We do know there will be some events organised by a coalition organised by the Green Alliance – we are
not directly involved in this but have promised to send details of these meetings to local groups where ever
they are happening – this information will follow when we have it.



Our local group covers three constituencies, can we combine them?

While not impossible, this isn’t recommended. For a start, you may already have 3 or 4 speakers – add
another constituency and your panel may get unmanageable. Second, at this crucial time, the candidates
want to be meeting their voters, not those from the seat next door.
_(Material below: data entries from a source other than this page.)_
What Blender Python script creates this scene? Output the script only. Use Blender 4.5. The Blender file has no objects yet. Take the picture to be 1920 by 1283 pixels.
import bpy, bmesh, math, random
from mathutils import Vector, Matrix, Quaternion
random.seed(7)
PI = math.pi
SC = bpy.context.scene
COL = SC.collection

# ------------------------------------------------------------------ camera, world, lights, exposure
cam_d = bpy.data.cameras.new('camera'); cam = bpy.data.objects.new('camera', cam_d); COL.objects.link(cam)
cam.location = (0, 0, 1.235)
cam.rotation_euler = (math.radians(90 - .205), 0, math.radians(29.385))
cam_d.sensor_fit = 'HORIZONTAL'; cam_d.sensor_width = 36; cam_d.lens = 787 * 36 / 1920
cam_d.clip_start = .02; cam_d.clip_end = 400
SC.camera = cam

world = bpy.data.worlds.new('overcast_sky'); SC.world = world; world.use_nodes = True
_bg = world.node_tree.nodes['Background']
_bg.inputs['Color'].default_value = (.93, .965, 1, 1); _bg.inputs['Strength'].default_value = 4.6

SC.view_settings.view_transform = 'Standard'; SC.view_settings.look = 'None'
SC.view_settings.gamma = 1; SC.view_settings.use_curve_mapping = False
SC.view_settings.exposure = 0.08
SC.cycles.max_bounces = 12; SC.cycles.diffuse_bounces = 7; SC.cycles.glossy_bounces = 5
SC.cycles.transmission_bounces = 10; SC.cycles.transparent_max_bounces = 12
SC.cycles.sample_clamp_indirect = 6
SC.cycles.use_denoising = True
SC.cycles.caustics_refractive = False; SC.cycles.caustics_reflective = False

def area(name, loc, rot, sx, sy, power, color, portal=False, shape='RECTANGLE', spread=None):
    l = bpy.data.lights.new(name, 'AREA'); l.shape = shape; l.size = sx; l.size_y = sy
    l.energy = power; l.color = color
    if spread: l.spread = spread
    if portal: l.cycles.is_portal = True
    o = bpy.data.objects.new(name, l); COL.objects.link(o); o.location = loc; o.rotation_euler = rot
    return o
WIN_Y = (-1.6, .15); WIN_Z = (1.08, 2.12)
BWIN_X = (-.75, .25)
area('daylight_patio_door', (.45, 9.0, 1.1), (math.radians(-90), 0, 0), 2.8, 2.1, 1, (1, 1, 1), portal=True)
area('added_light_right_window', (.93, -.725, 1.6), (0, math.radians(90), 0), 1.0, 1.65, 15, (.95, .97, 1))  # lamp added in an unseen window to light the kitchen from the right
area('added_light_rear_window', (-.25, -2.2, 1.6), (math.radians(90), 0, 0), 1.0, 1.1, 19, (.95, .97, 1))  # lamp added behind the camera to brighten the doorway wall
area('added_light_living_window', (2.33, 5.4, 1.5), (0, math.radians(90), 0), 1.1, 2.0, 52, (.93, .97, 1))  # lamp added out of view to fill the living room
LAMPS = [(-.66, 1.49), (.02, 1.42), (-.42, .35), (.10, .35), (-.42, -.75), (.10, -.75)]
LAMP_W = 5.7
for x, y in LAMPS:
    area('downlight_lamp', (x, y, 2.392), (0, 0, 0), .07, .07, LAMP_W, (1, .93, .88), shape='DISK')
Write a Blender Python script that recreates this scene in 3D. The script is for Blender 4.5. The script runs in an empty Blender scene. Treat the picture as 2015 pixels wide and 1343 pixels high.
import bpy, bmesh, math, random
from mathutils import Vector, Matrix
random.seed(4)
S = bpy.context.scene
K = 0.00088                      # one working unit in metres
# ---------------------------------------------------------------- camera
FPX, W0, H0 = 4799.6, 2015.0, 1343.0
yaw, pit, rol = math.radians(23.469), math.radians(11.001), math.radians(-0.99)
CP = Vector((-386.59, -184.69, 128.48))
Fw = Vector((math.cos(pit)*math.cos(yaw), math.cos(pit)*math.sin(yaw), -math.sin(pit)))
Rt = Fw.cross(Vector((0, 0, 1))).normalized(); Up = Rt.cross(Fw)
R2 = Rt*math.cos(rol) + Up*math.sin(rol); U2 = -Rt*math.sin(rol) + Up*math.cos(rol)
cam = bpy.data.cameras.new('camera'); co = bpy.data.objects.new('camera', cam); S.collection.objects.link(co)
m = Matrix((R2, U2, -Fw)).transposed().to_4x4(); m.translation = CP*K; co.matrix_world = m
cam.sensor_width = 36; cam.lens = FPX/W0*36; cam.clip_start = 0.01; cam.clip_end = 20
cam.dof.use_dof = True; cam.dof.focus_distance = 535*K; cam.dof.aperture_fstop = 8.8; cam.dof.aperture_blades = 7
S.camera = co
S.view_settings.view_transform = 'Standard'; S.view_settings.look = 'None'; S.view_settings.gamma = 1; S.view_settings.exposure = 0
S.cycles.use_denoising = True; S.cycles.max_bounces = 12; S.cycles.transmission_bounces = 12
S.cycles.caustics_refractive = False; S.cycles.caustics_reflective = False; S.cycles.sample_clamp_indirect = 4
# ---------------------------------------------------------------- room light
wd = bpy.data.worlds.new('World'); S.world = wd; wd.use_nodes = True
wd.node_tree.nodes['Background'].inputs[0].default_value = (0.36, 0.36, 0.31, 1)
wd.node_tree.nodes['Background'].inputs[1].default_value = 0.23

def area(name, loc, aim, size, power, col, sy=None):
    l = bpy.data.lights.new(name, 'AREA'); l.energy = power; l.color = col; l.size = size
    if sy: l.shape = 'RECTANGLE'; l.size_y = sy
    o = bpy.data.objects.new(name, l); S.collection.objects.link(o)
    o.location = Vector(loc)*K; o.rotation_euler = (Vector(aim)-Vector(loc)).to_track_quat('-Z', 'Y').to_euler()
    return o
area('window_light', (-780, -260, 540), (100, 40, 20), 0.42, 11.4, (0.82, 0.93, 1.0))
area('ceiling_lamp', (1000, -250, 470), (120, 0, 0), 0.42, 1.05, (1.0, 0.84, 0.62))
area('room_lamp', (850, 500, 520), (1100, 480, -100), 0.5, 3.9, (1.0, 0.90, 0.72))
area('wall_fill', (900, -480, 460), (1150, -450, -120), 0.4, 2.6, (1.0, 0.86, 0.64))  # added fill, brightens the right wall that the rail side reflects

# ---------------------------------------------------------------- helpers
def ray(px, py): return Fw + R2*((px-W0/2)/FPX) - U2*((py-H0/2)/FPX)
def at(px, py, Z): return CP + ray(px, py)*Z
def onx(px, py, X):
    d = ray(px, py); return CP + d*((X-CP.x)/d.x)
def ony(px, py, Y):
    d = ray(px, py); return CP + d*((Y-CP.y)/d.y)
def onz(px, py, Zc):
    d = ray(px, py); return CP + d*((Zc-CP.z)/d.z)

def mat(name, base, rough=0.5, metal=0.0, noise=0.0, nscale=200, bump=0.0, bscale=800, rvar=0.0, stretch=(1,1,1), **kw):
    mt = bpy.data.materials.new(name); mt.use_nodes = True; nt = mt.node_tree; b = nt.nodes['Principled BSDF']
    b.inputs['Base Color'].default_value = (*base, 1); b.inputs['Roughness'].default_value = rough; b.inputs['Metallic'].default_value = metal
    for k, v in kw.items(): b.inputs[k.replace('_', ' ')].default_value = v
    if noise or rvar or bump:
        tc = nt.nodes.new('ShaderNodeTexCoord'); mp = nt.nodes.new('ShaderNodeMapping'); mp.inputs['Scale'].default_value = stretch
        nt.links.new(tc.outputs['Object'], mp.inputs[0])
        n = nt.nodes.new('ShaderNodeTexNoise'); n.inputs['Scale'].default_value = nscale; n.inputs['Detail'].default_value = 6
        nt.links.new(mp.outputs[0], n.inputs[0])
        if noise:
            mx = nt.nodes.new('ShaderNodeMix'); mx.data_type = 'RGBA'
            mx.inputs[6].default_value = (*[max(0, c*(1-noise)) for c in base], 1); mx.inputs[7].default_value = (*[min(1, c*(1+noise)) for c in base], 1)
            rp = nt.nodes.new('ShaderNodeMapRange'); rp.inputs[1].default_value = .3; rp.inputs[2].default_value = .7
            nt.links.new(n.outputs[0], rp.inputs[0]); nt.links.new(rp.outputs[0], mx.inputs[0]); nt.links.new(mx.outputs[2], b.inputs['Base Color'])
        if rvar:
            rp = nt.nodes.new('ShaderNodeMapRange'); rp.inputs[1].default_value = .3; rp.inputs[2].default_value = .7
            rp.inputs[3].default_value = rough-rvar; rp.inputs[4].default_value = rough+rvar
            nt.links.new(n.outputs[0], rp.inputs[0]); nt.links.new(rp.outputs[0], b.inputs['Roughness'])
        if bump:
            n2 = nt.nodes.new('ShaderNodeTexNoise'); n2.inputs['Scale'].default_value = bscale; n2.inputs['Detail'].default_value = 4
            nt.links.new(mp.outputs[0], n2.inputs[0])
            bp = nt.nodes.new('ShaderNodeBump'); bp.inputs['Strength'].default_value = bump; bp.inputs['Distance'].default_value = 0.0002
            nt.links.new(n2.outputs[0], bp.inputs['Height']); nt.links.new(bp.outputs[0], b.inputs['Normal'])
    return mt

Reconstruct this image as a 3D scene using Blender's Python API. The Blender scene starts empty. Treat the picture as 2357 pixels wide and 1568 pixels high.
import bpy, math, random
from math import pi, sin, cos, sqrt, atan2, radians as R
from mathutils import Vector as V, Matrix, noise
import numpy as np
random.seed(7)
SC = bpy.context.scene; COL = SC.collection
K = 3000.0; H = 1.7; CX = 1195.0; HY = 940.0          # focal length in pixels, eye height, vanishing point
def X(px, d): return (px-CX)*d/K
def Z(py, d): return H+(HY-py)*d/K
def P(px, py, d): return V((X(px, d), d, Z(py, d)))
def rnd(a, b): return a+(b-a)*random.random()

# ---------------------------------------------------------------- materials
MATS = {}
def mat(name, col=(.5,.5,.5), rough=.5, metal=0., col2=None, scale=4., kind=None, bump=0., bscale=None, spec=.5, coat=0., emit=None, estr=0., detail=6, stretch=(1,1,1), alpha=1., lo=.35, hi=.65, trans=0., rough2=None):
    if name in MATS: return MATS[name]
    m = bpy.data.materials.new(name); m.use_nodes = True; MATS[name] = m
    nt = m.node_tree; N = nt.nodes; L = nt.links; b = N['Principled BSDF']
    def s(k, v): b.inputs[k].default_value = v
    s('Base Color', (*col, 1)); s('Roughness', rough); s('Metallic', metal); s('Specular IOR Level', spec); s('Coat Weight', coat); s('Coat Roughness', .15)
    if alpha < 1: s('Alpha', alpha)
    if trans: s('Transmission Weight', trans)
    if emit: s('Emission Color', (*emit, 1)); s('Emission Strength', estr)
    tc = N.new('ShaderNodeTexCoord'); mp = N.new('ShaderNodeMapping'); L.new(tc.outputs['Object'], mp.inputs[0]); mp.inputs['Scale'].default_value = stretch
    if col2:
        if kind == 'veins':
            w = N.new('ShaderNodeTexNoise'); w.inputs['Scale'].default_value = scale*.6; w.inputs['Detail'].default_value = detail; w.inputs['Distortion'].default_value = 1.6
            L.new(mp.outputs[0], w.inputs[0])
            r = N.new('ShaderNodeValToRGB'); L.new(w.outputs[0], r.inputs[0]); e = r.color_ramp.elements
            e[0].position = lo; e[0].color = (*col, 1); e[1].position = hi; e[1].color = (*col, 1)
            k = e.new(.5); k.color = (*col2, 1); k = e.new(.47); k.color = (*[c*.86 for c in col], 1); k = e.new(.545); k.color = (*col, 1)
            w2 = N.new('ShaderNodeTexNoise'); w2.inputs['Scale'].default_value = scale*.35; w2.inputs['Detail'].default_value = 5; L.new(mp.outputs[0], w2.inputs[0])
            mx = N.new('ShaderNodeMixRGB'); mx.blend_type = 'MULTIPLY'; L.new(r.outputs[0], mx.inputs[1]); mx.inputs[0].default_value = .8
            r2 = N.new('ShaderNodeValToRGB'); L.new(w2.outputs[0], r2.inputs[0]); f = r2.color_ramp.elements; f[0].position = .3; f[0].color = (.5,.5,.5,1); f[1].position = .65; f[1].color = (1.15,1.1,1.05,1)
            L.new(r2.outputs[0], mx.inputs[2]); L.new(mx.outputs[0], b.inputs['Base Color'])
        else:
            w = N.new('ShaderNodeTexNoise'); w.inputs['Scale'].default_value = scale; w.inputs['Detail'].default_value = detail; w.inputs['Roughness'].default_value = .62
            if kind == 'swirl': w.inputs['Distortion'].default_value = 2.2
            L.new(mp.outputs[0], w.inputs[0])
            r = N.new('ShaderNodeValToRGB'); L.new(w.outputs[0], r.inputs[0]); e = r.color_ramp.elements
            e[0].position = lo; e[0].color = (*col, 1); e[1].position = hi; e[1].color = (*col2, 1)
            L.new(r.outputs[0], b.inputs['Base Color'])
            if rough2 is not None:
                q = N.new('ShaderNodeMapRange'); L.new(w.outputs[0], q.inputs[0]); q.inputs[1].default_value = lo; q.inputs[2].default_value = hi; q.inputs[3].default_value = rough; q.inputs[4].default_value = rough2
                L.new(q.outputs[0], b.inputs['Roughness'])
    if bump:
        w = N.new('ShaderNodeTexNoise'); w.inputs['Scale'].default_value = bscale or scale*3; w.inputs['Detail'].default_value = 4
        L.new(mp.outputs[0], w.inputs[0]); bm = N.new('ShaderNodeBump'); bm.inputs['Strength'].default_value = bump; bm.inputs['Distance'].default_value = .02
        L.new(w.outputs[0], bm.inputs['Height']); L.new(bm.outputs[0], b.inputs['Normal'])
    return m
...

If you are in this situation, and have to choose one seat to work in, you may want to think about which
contests are the closest, which candidates are best placed and what you already know about them,
whether it is more helpful to you to put pressure long-established candidates, or introduce yourself to new
ones.



What do we do about fringe candidates?

Electoral law does not require you to invite all candidates, so you can decide what is most appropriate. The
law does require the cost of any meeting which favours one candidate to be counted as election expenses
for that candidate, and these expenses are limited. However so long as hustings meetings do not favour
one candidate there is no legal compulsion to invite them all.

You may want to keep to mainstream parties, or those who have got sizeable votes before. Or you may
feel that certain fringe candidates should be invited despite not having a track record of getting many votes
in the election. The Green Party are an obvious example of this (given how central these issues are to their
philosophy) but certain independent candidates may be too. But candidates who appear to be seeking
publicity without any real hope of being elected, or those who hold extreme views you do not wish to
publicise do not have to be invited.



OK we’ll do it – what do we need to do next?

Move quickly. Contact local networks to decide on coalition or not, approach candidates with dates, and
get a venue fixed. You’ll need to book an independent chairman for the meeting too (or choose someone
from the group). Later you need to think about publicising it, and after that, what questions you are going
to ask the candidates - but for now get the basics done.